▸ **Task requirements**: Repeat the data that follows, word for word, without the images.

* begin *

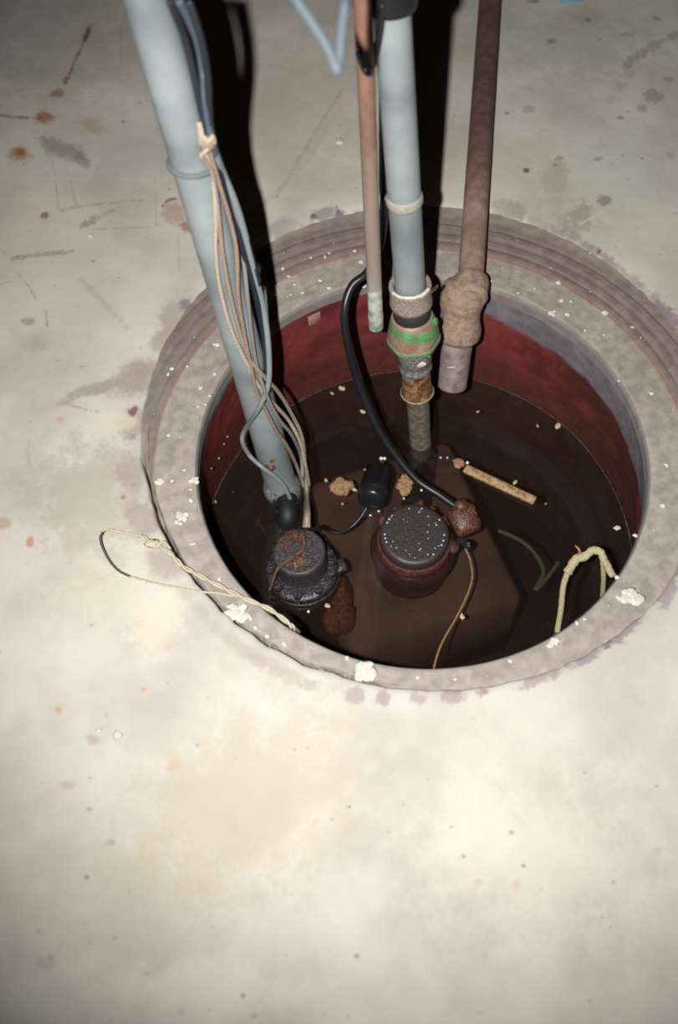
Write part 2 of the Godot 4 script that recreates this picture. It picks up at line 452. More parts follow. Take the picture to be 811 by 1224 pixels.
	stamp(Vector2(0.5388, -1.4203), Vector2(0.0187, 0.0117), Vector2(-0.0077, 0.0180), "6b6762", 0.49, 0.8, 0.5)
	stamp(Vector2(0.5158, -1.3980), Vector2(0.0122, 0.0006), Vector2(-0.0016, 0.0096), "706c66", 0.45, 0.6, 0.5)
	stamp(Vector2(0.5713, -1.4643), Vector2(0.0152, 0.0008), Vector2(-0.0017, 0.0099), "6b6762", 0.45, 0.7, 0.5)
	stamp(Vector2(0.5777, -1.6168), Vector2(0.0110, 0.0073), Vector2(-0.0033, 0.0080), "625f5c", 0.45, 0.6, 0.5)
	stamp(Vector2(0.5206, -1.5767), Vector2(0.0199, 0.0011), Vector2(-0.0013, 0.0084), "6a6662", 0.38, 0.7, 0.6)
	stamp(Vector2(0.4605, -1.6187), Vector2(0.0072, 0.0004), Vector2(-0.0012, 0.0086), "524a48", 0.56, 0.4, 0.5)
	stamp(Vector2(0.3738, -1.6719), Vector2(0.0132, 0.0007), Vector2(-0.0010, 0.0089), "544e4c", 0.60, 0.4, 0.5)
	stamp(Vector2(0.3901, -1.5667), Vector2(0.0100, 0.0005), Vector2(-0.0010, 0.0084), "5d504c", 0.49, 0.6, 0.5)
	stamp(Vector2(0.4786, -1.3786), Vector2(0.0068, 0.0003), Vector2(-0.0009, 0.0057), "605c58", 0.52, 0.4, 0.5)
	stamp(Vector2(0.3343, -1.4053), Vector2(0.0138, -0.0043), Vector2(0.0007, 0.0094), "88827a", 0.45, 0.7, 0.5)
	stamp(Vector2(0.4302, -1.2893), Vector2(0.0079, 0.0004), Vector2(-0.0008, 0.0054), "706c66", 0.49, 0.5, 0.5)
	stamp(Vector2(0.3696, -1.2941), Vector2(0.0066, 0.0003), Vector2(-0.0007, 0.0055), "7a756e", 0.49, 0.5, 0.5)
	stamp(Vector2(0.5450, -1.2909), Vector2(0.0106, 0.0005), Vector2(-0.0019, 0.0109), "8a867c", 0.38, 0.5, 0.6)
	stamp(Vector2(0.2964, -1.3975), Vector2(0.0041, 0.0002), Vector2(-0.0004, 0.0038), "464240", 0.60, 0.3, 0.5)
	stamp(Vector2(-0.3354, -0.1328), Vector2(0.0146, 0.0005), Vector2(0.0007, 0.0067), "958f84", 0.34, 0.5, 0.7)
	stamp(Vector2(-0.3297, -0.1394), Vector2(0.0055, 0.0002), Vector2(0.0003, 0.0034), "7d786f", 0.38, 0.4, 0.6)
	stamp(Vector2(-0.3684, -0.1441), Vector2(0.0146, 0.0005), Vector2(0.0013, 0.0119), "a39d92", 0.34, 0.6, 0.8)
	stamp(Vector2(-0.2970, -0.2213), Vector2(0.0038, 0.0001), Vector2(0.0003, 0.0036), "5f5a54", 0.52, 0.3, 0.6)
	stamp(Vector2(-0.2722, -0.2580), Vector2(0.0067, 0.0002), Vector2(0.0003, 0.0046), "8a7564", 0.45, 0.4, 0.6)
	stamp(Vector2(-0.2869, -0.1515), Vector2(0.0073, 0.0002), Vector2(0.0004, 0.0051), "9a9488", 0.38, 0.5, 0.7)
	stamp(Vector2(-0.2240, -0.1190), Vector2(0.0054, 0.0002), Vector2(0.0002, 0.0042), "8d877c", 0.38, 0.4, 0.7)
	stamp(Vector2(-0.2489, -0.2044), Vector2(0.0028, 0.0001), Vector2(0.0002, 0.0027), "7d6a5c", 0.45, 0.3, 0.6)
	stamp(Vector2(-0.2884, -0.4079), Vector2(0.0051, 0.0002), Vector2(0.0004, 0.0052), "9a8c78", 0.45, 0.5, 0.7)
	stamp(Vector2(0.3417, -0.2281), Vector2(0.0094, 0.0003), Vector2(-0.0011, 0.0064), "a09a8e", 0.38, 0.5, 0.6)
	stamp(Vector2(0.0426, -0.2590), Vector2(0.0038, 0.0001), Vector2(-0.0001, 0.0028), "8a8478", 0.45, 0.3, 0.6)
	stamp(Vector2(0.0502, -0.3287), Vector2(0.0039, 0.0001), Vector2(-0.0002, 0.0029), "9a9488", 0.38, 0.3, 0.6)
	stamp(Vector2(0.1214, -0.1142), Vector2(0.0072, 0.0002), Vector2(-0.0002, 0.0025), "b5ab9a", 0.38, 0.4, 0.7)
	stamp(Vector2(0.2431, -0.1085), Vector2(0.0054, 0.0002), Vector2(-0.0005, 0.0033), "b3aca0", 0.38, 0.4, 0.7)
	stamp(Vector2(-0.3308, -1.4101), Vector2(0.0055, 0.0003), Vector2(0.0004, 0.0058), "5c5650", 0.56, 0.3, 0.5)
	for k in 150:   # faint mottling, stronger towards the far side
		var at := Vector2(rng.randf_range(-0.75, 0.85), rng.randf_range(-1.8, 0.0))
		var size := rng.randf_range(0.006, 0.028)
		stamp(at, Vector2(size * rng.randf_range(0.8, 1.8), size * 0.3), Vector2(-size * 0.3, size), ["8f897c", "a29c8e", "cbc6b8", "9a9078"][k % 4], rng.randf_range(0.1, 0.28) * (1.0 if at.y < -0.8 else 0.5), 0.9, 0.9)
	for k in 520:   # pores
		var at := Vector2(rng.randf_range(-0.8, 0.9), rng.randf_range(-1.85, 0.05))
		var r := 0.0014 + 0.0024 * pow(rng.randf(), 3.0)
		stamp(at, Vector2(r * 1.3, 0), Vector2(0, r), ["6f685e", "7d766c", "8a8272"][k % 3], rng.randf_range(0.25, 0.75), 0.3, 0.6)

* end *

▸ **Expected answer**:
Write part 2 of the Godot 4 script that recreates this picture. It picks up at line 452. More parts follow. Take the picture to be 811 by 1224 pixels.
	stamp(Vector2(0.5388, -1.4203), Vector2(0.0187, 0.0117), Vector2(-0.0077, 0.0180), "6b6762", 0.49, 0.8, 0.5)
	stamp(Vector2(0.5158, -1.3980), Vector2(0.0122, 0.0006), Vector2(-0.0016, 0.0096), "706c66", 0.45, 0.6, 0.5)
	stamp(Vector2(0.5713, -1.4643), Vector2(0.0152, 0.0008), Vector2(-0.0017, 0.0099), "6b6762", 0.45, 0.7, 0.5)
	stamp(Vector2(0.5777, -1.6168), Vector2(0.0110, 0.0073), Vector2(-0.0033, 0.0080), "625f5c", 0.45, 0.6, 0.5)
	stamp(Vector2(0.5206, -1.5767), Vector2(0.0199, 0.0011), Vector2(-0.0013, 0.0084), "6a6662", 0.38, 0.7, 0.6)
	stamp(Vector2(0.4605, -1.6187), Vector2(0.0072, 0.0004), Vector2(-0.0012, 0.0086), "524a48", 0.56, 0.4, 0.5)
	stamp(Vector2(0.3738, -1.6719), Vector2(0.0132, 0.0007), Vector2(-0.0010, 0.0089), "544e4c", 0.60, 0.4, 0.5)
	stamp(Vector2(0.3901, -1.5667), Vector2(0.0100, 0.0005), Vector2(-0.0010, 0.0084), "5d504c", 0.49, 0.6, 0.5)
	stamp(Vector2(0.4786, -1.3786), Vector2(0.0068, 0.0003), Vector2(-0.0009, 0.0057), "605c58", 0.52, 0.4, 0.5)
	stamp(Vector2(0.3343, -1.4053), Vector2(0.0138, -0.0043), Vector2(0.0007, 0.0094), "88827a", 0.45, 0.7, 0.5)
	stamp(Vector2(0.4302, -1.2893), Vector2(0.0079, 0.0004), Vector2(-0.0008, 0.0054), "706c66", 0.49, 0.5, 0.5)
	stamp(Vector2(0.3696, -1.2941), Vector2(0.0066, 0.0003), Vector2(-0.0007, 0.0055), "7a756e", 0.49, 0.5, 0.5)
	stamp(Vector2(0.5450, -1.2909), Vector2(0.0106, 0.0005), Vector2(-0.0019, 0.0109), "8a867c", 0.38, 0.5, 0.6)
	stamp(Vector2(0.2964, -1.3975), Vector2(0.0041, 0.0002), Vector2(-0.0004, 0.0038), "464240", 0.60, 0.3, 0.5)
	stamp(Vector2(-0.3354, -0.1328), Vector2(0.0146, 0.0005), Vector2(0.0007, 0.0067), "958f84", 0.34, 0.5, 0.7)
	stamp(Vector2(-0.3297, -0.1394), Vector2(0.0055, 0.0002), Vector2(0.0003, 0.0034), "7d786f", 0.38, 0.4, 0.6)
	stamp(Vector2(-0.3684, -0.1441), Vector2(0.0146, 0.0005), Vector2(0.0013, 0.0119), "a39d92", 0.34, 0.6, 0.8)
	stamp(Vector2(-0.2970, -0.2213), Vector2(0.0038, 0.0001), Vector2(0.0003, 0.0036), "5f5a54", 0.52, 0.3, 0.6)
	stamp(Vector2(-0.2722, -0.2580), Vector2(0.0067, 0.0002), Vector2(0.0003, 0.0046), "8a7564", 0.45, 0.4, 0.6)
	stamp(Vector2(-0.2869, -0.1515), Vector2(0.0073, 0.0002), Vector2(0.0004, 0.0051), "9a9488", 0.38, 0.5, 0.7)
	stamp(Vector2(-0.2240, -0.1190), Vector2(0.0054, 0.0002), Vector2(0.0002, 0.0042), "8d877c", 0.38, 0.4, 0.7)
	stamp(Vector2(-0.2489, -0.2044), Vector2(0.0028, 0.0001), Vector2(0.0002, 0.0027), "7d6a5c", 0.45, 0.3, 0.6)
	stamp(Vector2(-0.2884, -0.4079), Vector2(0.0051, 0.0002), Vector2(0.0004, 0.0052), "9a8c78", 0.45, 0.5, 0.7)
	stamp(Vector2(0.3417, -0.2281), Vector2(0.0094, 0.0003), Vector2(-0.0011, 0.0064), "a09a8e", 0.38, 0.5, 0.6)
	stamp(Vector2(0.0426, -0.2590), Vector2(0.0038, 0.0001), Vector2(-0.0001, 0.0028), "8a8478", 0.45, 0.3, 0.6)
	stamp(Vector2(0.0502, -0.3287), Vector2(0.0039, 0.0001), Vector2(-0.0002, 0.0029), "9a9488", 0.38, 0.3, 0.6)
	stamp(Vector2(0.1214, -0.1142), Vector2(0.0072, 0.0002), Vector2(-0.0002, 0.0025), "b5ab9a", 0.38, 0.4, 0.7)
	stamp(Vector2(0.2431, -0.1085), Vector2(0.0054, 0.0002), Vector2(-0.0005, 0.0033), "b3aca0", 0.38, 0.4, 0.7)
	stamp(Vector2(-0.3308, -1.4101), Vector2(0.0055, 0.0003), Vector2(0.0004, 0.0058), "5c5650", 0.56, 0.3, 0.5)
	for k in 150:   # faint mottling, stronger towards the far side
		var at := Vector2(rng.randf_range(-0.75, 0.85), rng.randf_range(-1.8, 0.0))
		var size := rng.randf_range(0.006, 0.028)
		stamp(at, Vector2(size * rng.randf_range(0.8, 1.8), size * 0.3), Vector2(-size * 0.3, size), ["8f897c", "a29c8e", "cbc6b8", "9a9078"][k % 4], rng.randf_range(0.1, 0.28) * (1.0 if at.y < -0.8 else 0.5), 0.9, 0.9)
	for k in 520:   # pores
		var at := Vector2(rng.randf_range(-0.8, 0.9), rng.randf_range(-1.85, 0.05))
		var r := 0.0014 + 0.0024 * pow(rng.randf(), 3.0)
		stamp(at, Vector2(r * 1.3, 0), Vector2(0, r), ["6f685e", "7d766c", "8a8272"][k % 3], rng.randf_range(0.25, 0.75), 0.3, 0.6)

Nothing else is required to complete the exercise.